Two elements, often neglected, brought about the current Arab Gulf crisis. There is what I call a psychological strategic deficit, which causes Qatari officials to feel a chronic vulnerability. Some of that is justified: because of its geographic size, Qatar is unable to absorb shocks like a military assault (a situation known as the lack of strategic depth). To compensate for that, I believe Qatar persistently tries to balance between two camps: one that adheres to the regional order and a revisionist one, comprising of actors such as Iran and the Muslim Brotherhood, that seeks to restructure the regional order because the current one is not compatible with their interests or vision of the world. 

As an absolute monarchy and a fully pledged member of the regional order, Qatar is using its only strategic asset—that is, its financial capabilities—to build a network of alliances with revisionist actors. The ultimate goal is to create a dynamic of checks and balances between the regional order and revisionism. Saudi Arabia has made it clear since March 2014 that it will not tolerate the consequences of Qatar’s actions.

Iran intervenes in other countries under sectarian banners, relying on non-state actors, such as Asaib Ahl al-Haq in Iraq, Hezbollah in Lebanon, the Abdali Cell in Kuwait, and the Houthis in Yemen. By emphasizing sectarian identities in the region, Iran seeks to mobilize these non-state actors, which undermines central governments and advances Tehran’s revisionist regional goals. Moreover, the Muslim Brotherhood, bolstered by the Arab Spring, has a vision of the Islamic World united under one leadership, to which the Arab Gulf monarchies are an obstacle. The Kingdom of Saudi Arabia is against such a vision and fears that domestic affiliates could be used to that end.

Qatar has sought a security umbrella, which it found in the U.S. military presence at al-Udeid air base. It has diversified its energy alliances based on gas to distance itself from Saudi Arabia’s oil hegemony. While active within the Gulf Cooperation Council and the Arab League, it simultaneously built a patronage relationship with the Muslim Brotherhood throughout the region, including branches within Saudi Arabia—while believing itself safe from the group’s influence domestically because of al-Udeid military base and because it has a small population it can placate relatively easily. From 2000 through the beginning of the Syrian revolution, Qatar also maintained close cooperation with Turkey, Iran, and Iranian clients Hezbollah and the Bashar al-Assad regime. 

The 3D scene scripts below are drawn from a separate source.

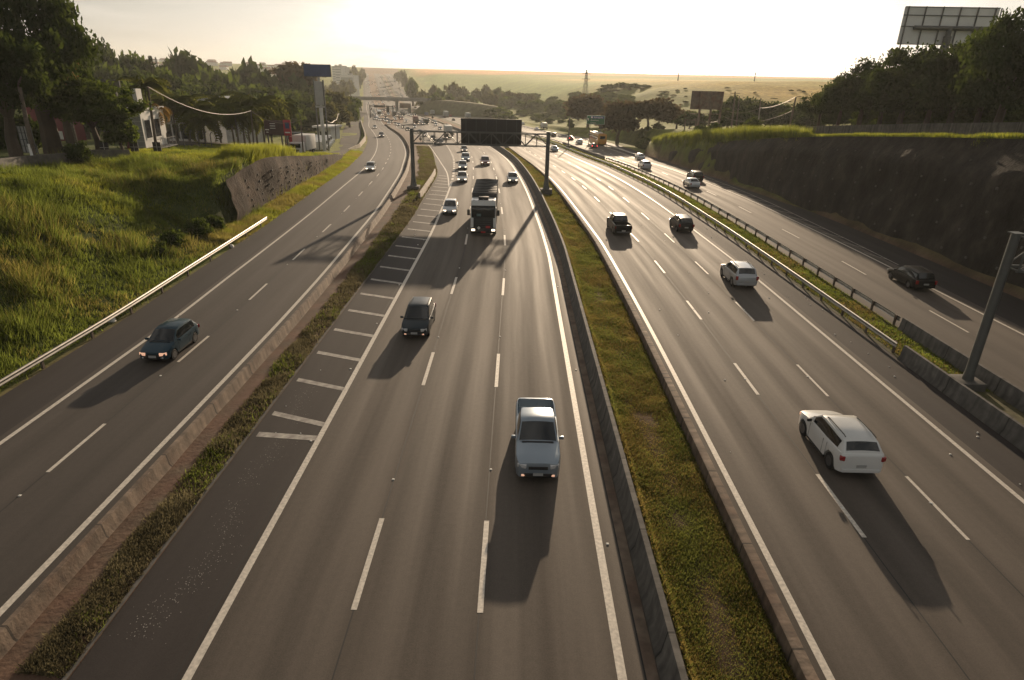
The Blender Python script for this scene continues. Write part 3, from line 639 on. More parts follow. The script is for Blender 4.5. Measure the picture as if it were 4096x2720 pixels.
for k, m in (('dark', 'leaf_dark'), ('mid', 'leaf_mid'), ('olive', 'leaf_olive'), ('brown', 'leaf_brown')):
    CR[k, 0] = [crown_mesh('crown', s, 105, 17000, .040, M[m], .74, .25, .35) for s in ((3, 4, 6) if k == 'dark' else (3, 4))] if k in ('dark', 'mid') else None
    CR[k, 1] = [crown_mesh('crown', s, 80, 5200, .095, M[m], .72, .32) for s in (11, 12)]
    CR[k, 2] = [crown_mesh('crown', s, 40, 1500, .17, M[m], .72, .36) for s in (21, 22, 23)]
_tc = [0]
def base_at(px, py, y):
    x = at(px, py, y)[0]; return np.array([x, y, Tf(x, y)])
def tree(px, ytop, wpx, y, kind, lod, label, group=None, name='tree', cat='tree', hcrown=.62, trunk=None):
    """tree whose crown top sits at photo row ytop in column px, standing on the ground y metres ahead"""
    _tc[0] += 1; k = _tc[0]
    b = base_at(px, ytop+40, y); h = at(px, ytop, y)[2]-b[2]; h = max(h, 1.5)
    zc = y*math.cos(PITCH)+(EYE-b[2]-h*.6)*math.sin(PITCH); r = wpx/2*zc/F
    root = empty(name, b, k*1.7, label, cat, group)
    ch = h*hcrown/2
    me = CR[kind, lod][k % len(CR[kind, lod])]
    t = obj('trunk', trunk or TR[k % 2], root); t.scale = (h, h, h*(1-hcrown*.25))
    c = obj('crown', me, root); c.location = (0, 0, h-ch); c.scale = (r*1.02, r*1.02, ch/.72/.92)
    return root
def bush(px, py, wpx, hpx, kind, label, group, y=None, name='shrub', lod=2):
    _tc[0] += 1; k = _tc[0]
    b = G(px, py) if y is None else base_at(px, py, y)
    zc = b[1]*math.cos(PITCH)+(EYE-b[2])*math.sin(PITCH); r = wpx/2*zc/F; h = hpx*zc/F
    root = empty(name, b, k*2.1, label, 'shrub', group)
    c = obj('foliage', CR[kind, lod][k % len(CR[kind, lod])], root); c.location = (0, 0, h*.42); c.scale = (r, r, h*.8)
    s = obj('stem', TR[k % 2], root); s.scale = (h*1.2, h*1.2, h*.7)
    return root
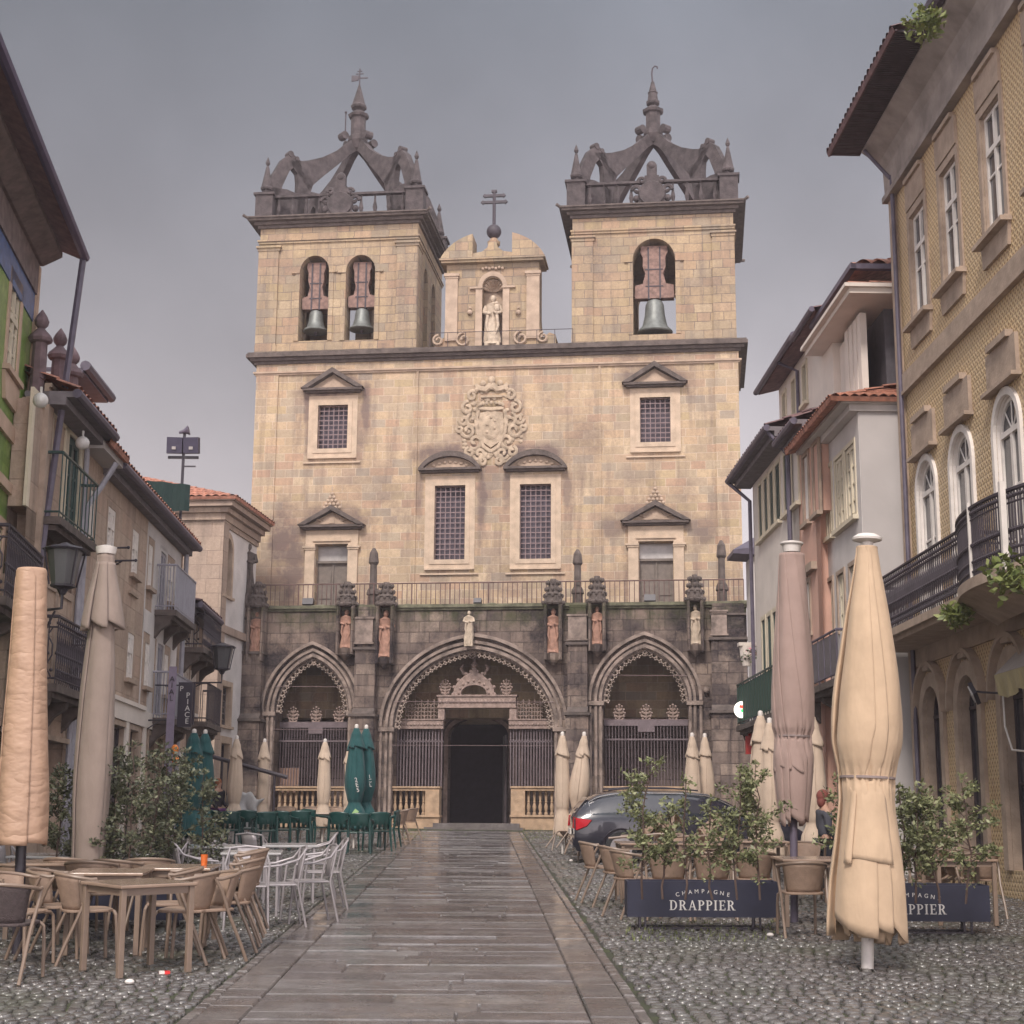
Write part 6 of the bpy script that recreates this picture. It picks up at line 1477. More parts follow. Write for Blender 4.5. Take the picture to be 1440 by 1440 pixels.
tile_roof((-.55, -.55, zt_), (hx1, -.55, zt_), (hx1, 3.5, zt_+1.35), (2.6, 3.5, zt_+1.35), 'roof', M['tile'], hh, .24)
tile_roof((-.55, 7.4, zt_), (-.55, -.55, zt_), (2.6, 3.5, zt_+1.35), (2.6, 7.4, zt_+1.35), 'roof', M['tile'], hh, .24)

# --- mast with floodlights above the roofs
pm = hit(252, 760, Vector((0, 36, 0)), Vector((0,1,0))); pt_ = hit(252, 615, Vector((0, 36, 0)), Vector((0,1,0)))
o = empty('floodlight_mast', 'thin mast with two square floodlights and a horn above the left roofs', 'floodlight', (pm.x, 36, pm.z-6)); H = pt_.z-pm.z+6
m = MB(); m.tube([(0,0,0), (0,0,H+.12)], .035, 8); m.box(-.36, .36, -.03, .03, H-.52, H-.46); m.box(0, .3, -.02, .02, H-.72, H-.69); m.build('mast', M['black'], o)
for s in (-1, 1):
    m = MB(); m.obox((s*.2, -.08, H-.22), .36, .16, .38, (R(8), 0, R(-6*s))); h_ = m.build('lamp_housing', plain('dark lamp housing', (.035,.03,.06), .5), o)
    m = MB(); m.obox((s*.2, -.17, H-.30), .09, .02, .07, (R(8), 0, 0)); m.build('lamp_glass', M['glass_pale'], h_)
m = MB(); k0 = 0; m.lathe([(0, .03), (.12, .05), (.24, .12)], (0,0,0), 10); m.xf(Matrix.Translation((-.12, -.05, H+.1)) @ Matrix.Rotation(R(75), 4, 'Y'), k0); m.build('horn', M['gutter'], o)
p = hit(236, 700, Vector((0, 35.5, 0)), Vector((0,1,0))); m = MB(); n = 10
vs = [(x/n*1.0-.5 , .05*math.sin(x*1.3), z_*.62-.31+(.1 if z_ else 0)*(1-x/n)) for z_ in (0, 1) for x in range(n+1)]; m.add(vs, [(i, i+1, n+2+i, n+1+i) for i in range(n)])
ob = m.build('green_netting', plain('green netting', (.01,.03,.028), .9), solid=.02); ob.location = (p.x, p.y, p.z-.0); tag(ob, 'dark green netting stretched behind the roof ridge, under the floodlight mast', 'netting')
# --- street lanterns on brackets
def lantern(label, px, py, D, s, arm):
    c = hit(px, py, Vector((0, D, 0)), Vector((0,1,0))); o = empty('street_lantern', label, 'lantern', c, 0, 'tapered glass street lanterns on the left')
    m = MB(); m.lathe([(.30*s, .36*s), (.33*s, .38*s), (.36*s, .33*s), (.42*s, .12*s), (.46*s, .04*s)], (0,0,0), 8, True); m.build('lantern_roof', M['black'], o)
    m = MB(); m.lathe([(-.33*s, .19*s), (.3*s, .29*s)], (0,0,0), 8, True); m.build('lantern_glass', plain('frosted lantern glass', (.09,.09,.095), .3, .1), o)
    m = MB()
    for a in range(4):
        an = R(45+90*a); q = 1.414; m.tube([(.195*s*q*math.cos(an), .195*s*q*math.sin(an), -.34*s), (.295*s*q*math.cos(an), .295*s*q*math.sin(an), .31*s)], .016*s, 5)
    m.lathe([(-.5*s, .05*s), (-.4*s, .1*s), (-.36*s, .21*s), (-.32*s, .21*s)], (0,0,0), 8, True)
    m.tube([(0,0,-.45*s), (0,0,-.75*s), (-arm, .15, -.75*s)], .028*s, 6); m.tube([(-arm, .15, -1.1*s), (-arm*.5, .1, -.78*s)], .02*s, 6)
    m.build('lantern_frame', M['black'], o)
lantern('big street lantern beside the tall taupe parasol top on the left', 90, 798, 17.5, .62, .2)
lantern('street lantern on a long bracket in front of the white chapel wall', 313, 925, 37, .78, 1.0)
# --- vertical signs
def vtext(s, size, mat, parent, name, loc, rot, depth=.006):
    cu = bpy.data.curves.new(name, 'FONT'); cu.body = s; cu.size = size; cu.extrude = depth; cu.align_x = 'CENTER'; cu.space_line = .86
    ob = bpy.data.objects.new(name, cu); me = bpy.data.meshes.new_from_object(ob); bpy.data.objects.remove(ob); o2 = bpy.data.objects.new(name, me); col.objects.link(o2)
    me.materials.clear(); me.materials.append(mat); o2.parent = parent; o2.location = loc; o2.rotation_euler = rot; return o2
M['letter'] = plain('pale lettering', (.62,.60,.58), .6, .05)
for k, (px, py, D, w_, h_, txt, lab) in enumerate(((257, 990, 33.5, .14, .88, 'P\n \nA\nC\nE', 'narrow black vertical sign just behind the larger one on the left houses'), (260.5, 991, 32.6, .29, .92, '', 'black vertical sign with white letters hanging from the left houses'))):
    c = hit(px+(4 if k == 0 else 0), py, Vector((0, D, 0)), Vector((0,1,0))); o = empty('vertical_sign', lab, 'sign', c, R(0), 'vertical signs on the left houses')
    if k == 0: c.x += .12; o.location = c
    m = MB(); m.box(-w_/2, w_/2, -.05, .05, -h_/2, h_/2); m.tube([(-w_/2-.5, 0, h_/2-.06), (0, 0, h_/2-.06)], .015, 6); m.build('sign_board', plain('black sign board', (.03,.025,.04), .4), o)
    if k: 
        vtext('P', .15, M['letter'], o, 'lettering', (-.08, -.056, .28), (R(90),0,0)); vtext('P\nI\nA\nC\nE', .155, M['letter'], o, 'lettering', (.06, -.056, .14), (R(90),0,0))
c = hit(241, 990, Vector((0, 31.5, 0)), Vector((0,1,0))); o = empty('vertical_sign', 'pale vertical banner with dark letters below the grey iron balcony on the left', 'sign', c, 0, 'vertical signs on the left houses')
m = MB(); m.box(-.075, .075, -.03, .03, -2.1, .75); m.build('banner', plain('lilac grey banner', (.24,.20,.27), .8), o); vtext('A\nI\nA\nL', .15, M['black'], o, 'lettering', (0, -.036, .45), (R(90),0,0))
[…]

Obstructed many times by this cooperation, Riyadh tried to put an end to it. The Qatari quest for influence then escalated into a cold war with Saudi Arabia. In 2014, leaked recordings of an old meeting between Muammar al-Qaddafi and Qatari leaders—allegedly former Emir of Qatar Hamad bin Khalifa and his former foreign minister Hamad bin Jassim—revealed a plan to topple the Saudi regime and divide the kingdom into several smaller states. Then the cold war escalated, resulting in Saudi Arabia, the United Arab Emirates, and Bahrain withdrawing their ambassadors from Qatar for a period of eight months in 2014. Though Qatar then signed the Riyadh Agreement, in which it agreed to distance itself from revisionism, it did not abide by it. Hence the current crisis, the keyword of which is: revisionism.

Saudi Arabia expects Qatar to stop bolstering revisionist actors within Saudi zones of influence—that is, Yemen, Egypt, and the Arab Gulf states. Only then can we see an end to the crisis.